November 06, 1986|JOHN L. MITCHELL | Times Staff Writer

A citizens advisory committee has asked the city of Beverly Hills to consider reopening its abandoned water wells to protect the city from water shortages and potential water losses caused by earthquakes.

Beverly Hills, which has an abundant underground water supply, stopped using its own water in 1976 after the city decided it was more economical to purchase all of its water from the Metropolitan Water District.

"It may be cheaper economically, but you can't drink your water savings during an earthquake. It is a false economic savings," said Ellen Stern Harris, committee spokesman and a former representative for the city on the board of the Metropolitan Water District.

Shortages Are Possible

Harris said the city should consider reopening its wells because of potential shortages at the MWD and the possibility that a major earthquake could knock out water supplies, leaving Beverly Hills dry in the event of an emergency.

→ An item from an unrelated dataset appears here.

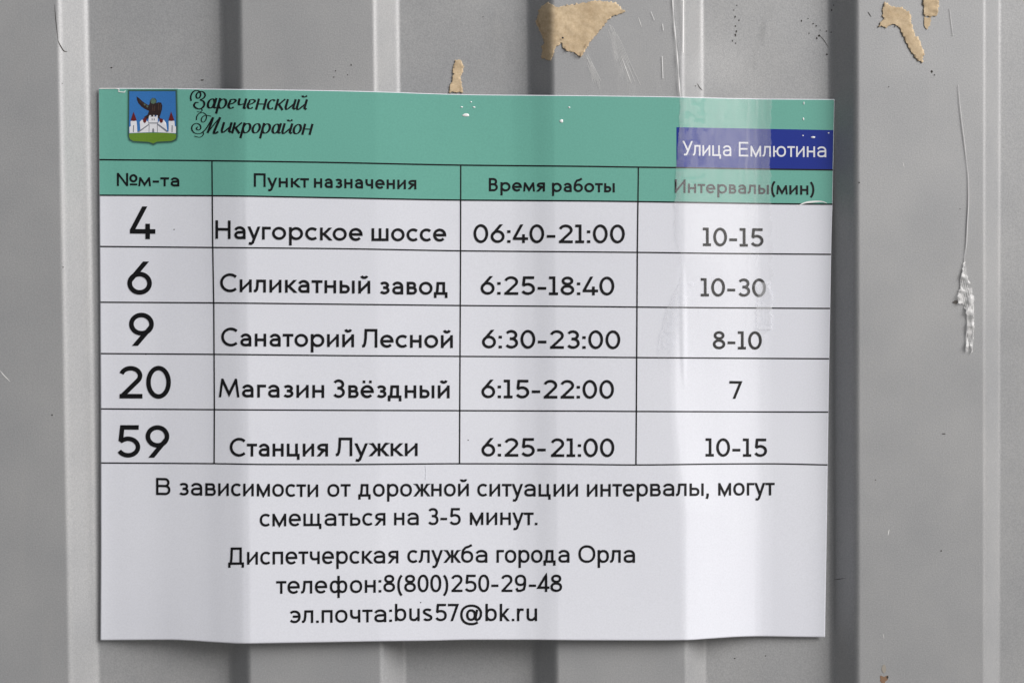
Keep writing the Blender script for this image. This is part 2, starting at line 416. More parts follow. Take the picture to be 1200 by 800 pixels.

The City Council has been reluctant to redrill the wells because of the cost. A 1985 report by water consultant James Montgomery found that it was not economical to treat and deliver drinkable water from the city's wells. The Water Master Plan for Beverly Hills, which cost $192,000, estimated that the city would have to pay $766 per acre-foot of its own water compared to $229 per acre-foot for water from the MWD, based on 1984 prices.

Instead of reopening the wells, the Montgomery report recommended that the city spend between $40 million and $45 million to repair existing reservoirs, pipelines and connectors to the MWD.

Changed His Mind

Councilman Benjamin H. Stansbury said he supported the development of an independent city supply of water until he learned what it would cost.

"I think it is important for the city to maintain an independent source of water, but I can't support that goal if it is uneconomical," he said.

Stansbury said he had once hoped that the city could use its underground water as a separate system to water lawns. The Montgomery report found that 40% of the residential water use in the city went to irrigate lawns.

The eight-member advisory committee appointed by Mayor Charlotte Spadaro asked the council to create a 10-member Water Advisory Committee to consider "water policy options."

Stansbury said he would be willing to sit on the committee to oversee water management in the city. He said he would also approve the hiring of an additional consultant to review the findings in the Montgomery report.

Supplemental Source

Mayor Spadaro also called for further study. "We do need to investigate the possibility of having our own water supply. The MWD was never intended to be a first source for any city. It was supposed to be a supplemental supply."

In fact, the MWD encourages its agencies to seek additional sources of water.

"It is valuable to all of us if each local agency can develop its own water supplies. It places less of a burden on MWD and all the agencies we represent stretching from Ventura to the Mexican border," said Carl Boronkay, general manager for the MWD.

Boronkay said the water district has a program in which it offers financial help to member agencies to develop their own water sources. But no such arrangement has been made in Beverly Hills, he said.

Boronkay said earthquakes do not pose a major problem to the delivery of water because water facilities are built to withstand tremendous shocks. "We have facilities built right near earthquake faults," he said. "We have a facility right near the epicenter of the Palm Springs earthquake. It caused little damage. We were shut down for about an hour."